-- The input start --

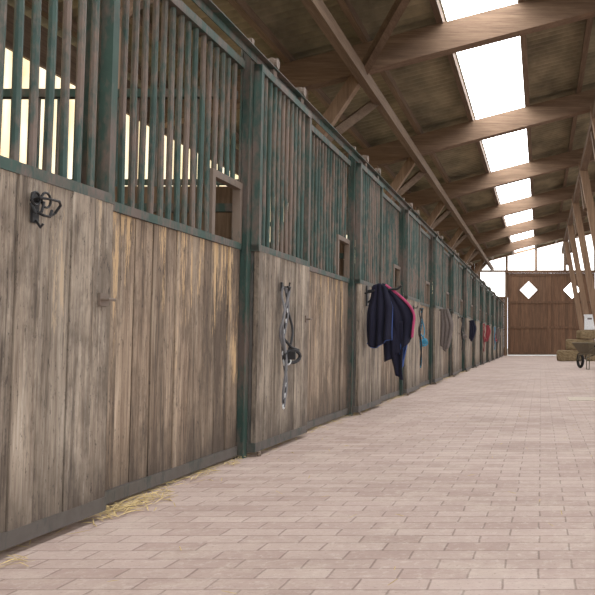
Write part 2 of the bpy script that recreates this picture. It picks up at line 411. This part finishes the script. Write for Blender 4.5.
# ------------------------------------------------------------------ hooks, halters
def rack(y,z):
    mb=MB(); x=0.0
    mb.box(x-.006,x+.004,-.02,.02,-.05,.07,0)
    mb.tube([(x,-.03,.035),(x+.04,-.035,.045),(x+.06,0,.045),(x+.065,.05,.045),(x+.05,.085,.035),(x+.03,.08,.0),(x+.03,.05,-.015)],.0055,0)
    mb.tube([(x,.0,.04),(x+.04,-.01,.03),(x+.045,-.03,-.01),(x+.035,-.05,-.02),(x+.02,-.06,.02)],.0055,0)
    mb.tube([(x,-.02,-.0),(x+.035,.0,-.02),(x+.035,.04,-.02),(x+.03,.06,.01)],.0055,0)
    mb.tube([(x+.005,0,-.04),(x+.03,-.01,-.07),(x+.04,-.01,-.055)],.005,0)
    mb.tube(arc((x+.03,.02,.045),.03,0,360,14,'yz')[:-1],.005,0,6,True)
    mb.tube(arc((x+.03,-.045,.04),.026,0,360,14,'yz')[:-1],.005,0,6,True)
    return mb.mesh('bridle_hook',[M_black])
o=obj('bridle_hook',rack(0,0),(FX,2.70,1.145)); o.scale=(.85,.85,.85)
def halter(name,y,ztop,zbot,mats,spread=.06,off=.04):
    e=empty(name,(0,y,0)); mb=MB(); x=FX+.004
    mb.box(x-.004,x+.008,-.015,.015,ztop-.03,ztop+.03,0); mb.tube([(x,0,ztop),(x+.05,0,ztop),(x+.055,0,ztop+.03)],.006,0)
    mb.tube([(x+.05,-.03,ztop),(x+.05,.03,ztop)],.006,0)
    H=ztop-zbot; rnd=random.Random(int(y*10))
    def strand(dy,dx,zb,r,mt,ph):
        return mb.tube([(x+dx+.012*math.sin(ph+9*t),dy*math.sin(t*3.0)+.015*math.sin(ph+11*t),ztop-.0-(ztop-zb)*t) for t in [i/24 for i in range(25)]],r,mt,6)
    strand(spread*.3,off,zbot,.011,1,0); strand(-spread*.5,off+.01,zbot+H*.04,.010,1,1.5); strand(spread,off+.02,zbot+H*.3,.008,2,2.6); strand(-spread,off,zbot+H*.45,.008,1,4)
    for i in range(int(H/.035)):
        z=ztop-.05-i*.035
        if z<zbot: break
        t=(ztop-z)/H
        mb.tube(arc((x+off+.012*math.sin(9*t),spread*.3*math.sin(t*3.0)+.015*math.sin(11*t),z),.014,0,360,8,'yz')[:-1],.005,3 if i%2 else 2,5,True)
    zc=zbot+H*.42
    loop=[(x+off+.045+.035*math.cos(a),.03+.05*math.cos(a),zc+.04*math.sin(a)) for a in [i*2*math.pi/18 for i in range(18)]]
    mb.tube(loop,.012,2,6,True)
    mb.tube([(x+off,-.02,zc+.12),(x+off+.04,.02,zc+.06),(x+off+.07,.08,zc+.04)],.009,2)
    mb.box(x+off+.02,x+off+.075,-.01,.01,zc-.02,zc+.03,2)
    mb.tube(arc((x+off+.02,0,zc-.03),.025,0,360,12)[:-1],.005,3,6,True)
    me=mb.mesh(name,mats); obj('straps',me,(0,0,0),e)
halter('rope_halter',5.28,1.06,.27,[M_black,M_chain,M_black,M_white],.06,.025)
halter('halter',10.75,1.15,.35,[M_black,M_black,M_teal,M_teal],.12,.1)
halter('halter',22.6,1.2,.4,[M_black,M_red,M_red,M_black],.12,.1)
halter('halter',27.9,1.2,.4,[M_black,M_teal,M_red,M_teal],.12,.1)
halter('halter',16.6,1.2,.5,[M_black,M_black,M_grey,M_black],.12,.08)
def blanket(y,mat,w=.42,h=.75,zt=1.2):
    e=empty('stable_blanket',(0,y,0)); x=FX+.004
    mb=MB(); mb.tube([(x,0,zt-.02),(x+w*.8,0,zt-.01)],.012,0); obj('rail',mb.mesh('rail',[M_black]),(0,0,0),e)
    me,R,B,L=sheet('cloth',lambda v:x+.02,lambda v:x+w*(.6+.4*sm(min(1,v*2)))-.1*v*v,lambda u:zt,lambda u:zt-h*(1-.3*abs(u-.6)),-.03,.03,mat)
    o=obj('cloth',me,(0,0,0),e); sd=o.modifiers.new('s','SOLIDIFY'); sd.thickness=.02
blanket(13.5,M_grey,.26,.72,1.25)
blanket(19.0,M_navy,.2,.5,1.2)
blanket(24.7,M_red,.18,.5,1.2)
blanket(30.3,M_grey,.2,.6,1.2)

# ------------------------------------------------------------------ straw litter
mb=MB()
def straw(x,y,l=.1,w=.0018):
    a=random.uniform(0,math.pi); z=random.uniform(.002,.012)
    dx,dy=math.cos(a)*l/2,math.sin(a)*l/2; nx,ny=-math.sin(a)*w,math.cos(a)*w
    z2=z+random.uniform(0,.012)
    mb._add([(x-dx-nx,y-dy-ny,z),(x+dx-nx,y+dy-ny,z2),(x+dx+nx,y+dy+ny,z2),(x-dx+nx,y-dy+ny,z),(x,y,z+.004)],[(0,1,4),(1,2,4),(2,3,4),(3,0,4)],0)
for _ in range(650):
    y=random.uniform(1.6,20); straw(-1.82+abs(random.gauss(0,.05)),y,random.uniform(.03,.10))
for _ in range(130):
    straw(-1.80+abs(random.gauss(0,.08)),random.gauss(3.42,.14),random.uniform(.04,.12),.0024)
for _ in range(50):
    straw(-1.82+abs(random.gauss(0,.05)),random.uniform(3.2,4.9),random.uniform(.04,.11),.0024)
for _ in range(14):
    straw(-1.70+abs(random.gauss(0,.04)),random.gauss(2.52,.07),random.uniform(.04,.10),.002)
for _ in range(220): straw(random.uniform(-1.7,1.8),random.uniform(1.9,25),random.uniform(.02,.05))
obj('straw_litter',mb.mesh('straw_litter',[M_straw]),(0,0,0),FLOOR)

# ------------------------------------------------------------------ right side: hay bales, wheelbarrow, box, slab
def bale(cx,cy,cz,lx,ly,lz,rot):
    import bmesh
    bm=bmesh.new(); bmesh.ops.create_cube(bm,size=1); bmesh.ops.subdivide_edges(bm,edges=bm.edges[:],cuts=13,use_grid_fill=True)
    rn=random.Random(int(cx*100+cz*10))
    for v in bm.verts:
        q=Vector((abs(v.co.x)*2,abs(v.co.y)*2,abs(v.co.z)*2))
        r=1-.06*max(0,(q.x**6+q.y**6+q.z**6)-1)
        v.co.x*=lx*r;v.co.y*=ly*r;v.co.z*=lz*r
        if abs(abs(v.co.x)-.18*lx)<.04: v.co.y*=.93; v.co.z*=.95
        v.co+=Vector([rn.uniform(-.016,.016) for _ in range(3)])
        v.co=Matrix.Rotation(rot,4,'Z')@v.co
        v.co.z=max(v.co.z,-lz/2)
    me=bpy.data.meshes.new('bale'); bm.to_mesh(me); bm.free(); me.materials.append(M_hay)
    o=obj('hay_bale',me,(cx,cy,cz)); return o
for c in ((1.05,28.6,.20,.95,.48,.38,.1),(2.1,28.8,.20,1,.48,.38,.1),(1.38,28.75,.595,.95,.48,.36,.15),(1.66,28.75,.945,.7,.45,.3,.3)):
    bale(*c)
e=empty('wheelbarrow',(1.28,20.4,0)); e.rotation_euler=(0,0,math.radians(-70)); mb=MB()
t=[(-.5,-.32,.66),(.55,-.32,.66),(.55,.32,.66),(-.5,.32,.66)]; bt=[(-.25,-.2,.38),(.32,-.2,.38),(.32,.2,.38),(-.25,.2,.38)]
mb._add(t+bt,[(4,5,6,7),(0,1,5,4),(1,2,6,5),(2,3,7,6),(3,0,4,7)],0)
mb.tube(t,.015,0,8,True)
for s in(-1,1):
    mb.tube([(-.72,.06*s,.24),(-.3,.22*s,.36),(.4,.26*s,.40),(.95,.28*s,.62)],.017,1)
    mb.tube([(.25,.24*s,.38),(.32,.27*s,.014),(.48,.27*s,.014),(.5,.26*s,.42)],.014,1)
    mb.tube([(.85,.28*s,.58),(.98,.28*s,.635)],.023,2)
mb.tube([(-.72+.17*math.cos(a),0,.21+.17*math.sin(a)) for a in [i*2*math.pi/24 for i in range(24)]],.04,2,10,True)
mb.tube([(-.72,-.08,.22),(-.72,.08,.22)],.015,1)
for a in range(4): mb.tube([(-.72,0,.21),(-.72+.16*math.cos(a*1.57+.4),0,.21+.16*math.sin(a*1.57+.4))],.01,1)
o=obj('barrow_body',mb.mesh('wheelbarrow',[M_iron,M_iron,M_rubber]),(0,0,0),e); sd=o.modifiers.new('s','SOLIDIFY'); sd.thickness=.004
rn=random.Random(3); mb=MB()
for i in range(160):
    a=rn.uniform(0,6.28); r=rn.random()**.5; p=Vector((.02+.42*r*math.cos(a),.26*r*math.sin(a),.60+.10*(1-r*r))); q=p+Vector((rn.uniform(-.1,.1),rn.uniform(-.1,.1),rn.uniform(-.04,.05)))
    mb.beam(p,q,.012,.012)
mb._add([(-.44,-.28,.61),(.48,-.28,.61),(.48,.28,.61),(-.44,.28,.61),(0,0,.70)],[(0,1,4),(1,2,4),(2,3,4),(3,0,4)],0)
obj('straw_load',mb.mesh('load',[M_hay]),(0,0,0),e)
mb=MB(); mb.box(-.18,.18,-.14,.14,0,.50,0); mb.box(-.20,.20,-.16,.16,.50,.54,0); mb.box(-.08,.08,-.147,-.14,.36,.42,1)
e=empty('feed_box',(1.74,28.75,1.125)); obj('box_body',mb.mesh('feed_box',[M_white,M_grey]),(0,0,0),e)
mb=MB(); mb.box(0,.6,9.5,10.1,0,.006); obj('drain_slab',mb.mesh('drain_slab',[plain('concrete_slab',(196,182,166),.8)]),(.33,0,0))

# ------------------------------------------------------------------ world & camera
w=bpy.data.worlds.new('World'); scene.world=w; w.use_nodes=True
bg=w.node_tree.nodes['Background']; bg.inputs[0].default_value=(.94,.97,1,1); bg.inputs[1].default_value=2.75
F=800.0
cam=bpy.data.cameras.new('camera'); co=bpy.data.objects.new('camera',cam); scene.collection.objects.link(co)
co.location=(0,0,.70); co.rotation_euler=(math.radians(90+3.15),0,0)
cam.sensor_width=36; cam.lens=F/595*36; cam.shift_x=-(541-297.5)/595; cam.clip_end=300
scene.camera=co
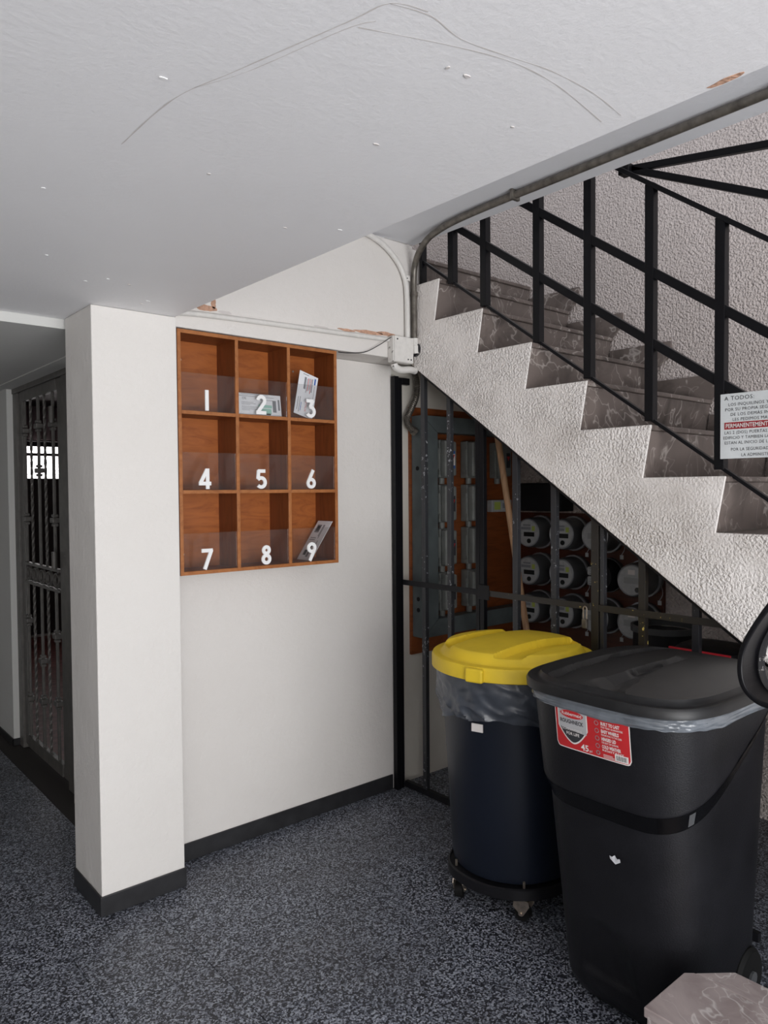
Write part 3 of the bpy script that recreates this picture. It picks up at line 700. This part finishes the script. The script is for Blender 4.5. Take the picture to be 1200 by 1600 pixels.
def switch(x, z, label, dark=False, blue=False):
    t = thing('safety_switch', label, 'switch box', (x, 2.987, z), 'grey safety switches on the plywood board')
    w_, d_, hh = .098, .098, .212
    obj('body', B((0, -d_*.55, -hh/2), (w_, -.001, hh/2)), GREYS, t, bevel=.006)
    lid_ = obj('cover', MB().prism([(.004, -hh/2+.004), (w_-.004, -hh/2+.012), (w_-.004, hh/2-.012), (.004, hh/2-.004)], 'y', -d_, -d_*.552), GREYS, t, bevel=.010, seg=3)
    obj('side_emboss', MB().prism([(-d_*.50, -hh*.36), (-d_*.25, -hh*.40), (-d_*.12, -hh*.3), (-d_*.12, hh*.3), (-d_*.25, hh*.40), (-d_*.50, hh*.36)], 'x', -.004, -.0002), GREYS, t, bevel=.003)
    for zz in (-hh*.33, hh*.33): obj('hinge', B((-.006, -d_*.62, zz-.012), (-.0005, -d_*.50, zz+.012)), GREYS, t, bevel=.002)
    lab = obj('warning_label', B((.045, -d_-.0008, -.045 if not blue else -.055), (.078, -d_-.0002, .042)), PRINTB if blue else PRINT, lid_)
    if blue: obj('label_field', B((.046, -d_-.0014, -.038), (.077, -d_-.0009, .026)), WPRINT, lid_)
    obj('label_triangle', MB().prism([(.048, .022), (.076, .022), (.062, -.004)], 'y', -d_-.0019, -d_-.0015), RED, lid_)
    obj('conduit_nipple', MB().cyl((w_*.4, -d_*.3, -hh/2-.001), (w_*.4, -d_*.3, -hh/2-.034), .017, 12), GREYS, t)
    return t
row = ['top', 'second', 'third', 'lowest']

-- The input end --

• [Stated problem] From the line holding "Write part 3" to the last line of the records, quote each line exactly and add nothing.

• [The output]
Write part 3 of the bpy script that recreates this picture. It picks up at line 700. This part finishes the script. The script is for Blender 4.5. Take the picture to be 1200 by 1600 pixels.
def switch(x, z, label, dark=False, blue=False):
    t = thing('safety_switch', label, 'switch box', (x, 2.987, z), 'grey safety switches on the plywood board')
    w_, d_, hh = .098, .098, .212
    obj('body', B((0, -d_*.55, -hh/2), (w_, -.001, hh/2)), GREYS, t, bevel=.006)
    lid_ = obj('cover', MB().prism([(.004, -hh/2+.004), (w_-.004, -hh/2+.012), (w_-.004, hh/2-.012), (.004, hh/2-.004)], 'y', -d_, -d_*.552), GREYS, t, bevel=.010, seg=3)
    obj('side_emboss', MB().prism([(-d_*.50, -hh*.36), (-d_*.25, -hh*.40), (-d_*.12, -hh*.3), (-d_*.12, hh*.3), (-d_*.25, hh*.40), (-d_*.50, hh*.36)], 'x', -.004, -.0002), GREYS, t, bevel=.003)
    for zz in (-hh*.33, hh*.33): obj('hinge', B((-.006, -d_*.62, zz-.012), (-.0005, -d_*.50, zz+.012)), GREYS, t, bevel=.002)
    lab = obj('warning_label', B((.045, -d_-.0008, -.045 if not blue else -.055), (.078, -d_-.0002, .042)), PRINTB if blue else PRINT, lid_)
    if blue: obj('label_field', B((.046, -d_-.0014, -.038), (.077, -d_-.0009, .026)), WPRINT, lid_)
    obj('label_triangle', MB().prism([(.048, .022), (.076, .022), (.062, -.004)], 'y', -d_-.0019, -d_-.0015), RED, lid_)
    obj('conduit_nipple', MB().cyl((w_*.4, -d_*.3, -hh/2-.001), (w_*.4, -d_*.3, -hh/2-.034), .017, 12), GREYS, t)
    return t
row = ['top', 'second', 'third', 'lowest']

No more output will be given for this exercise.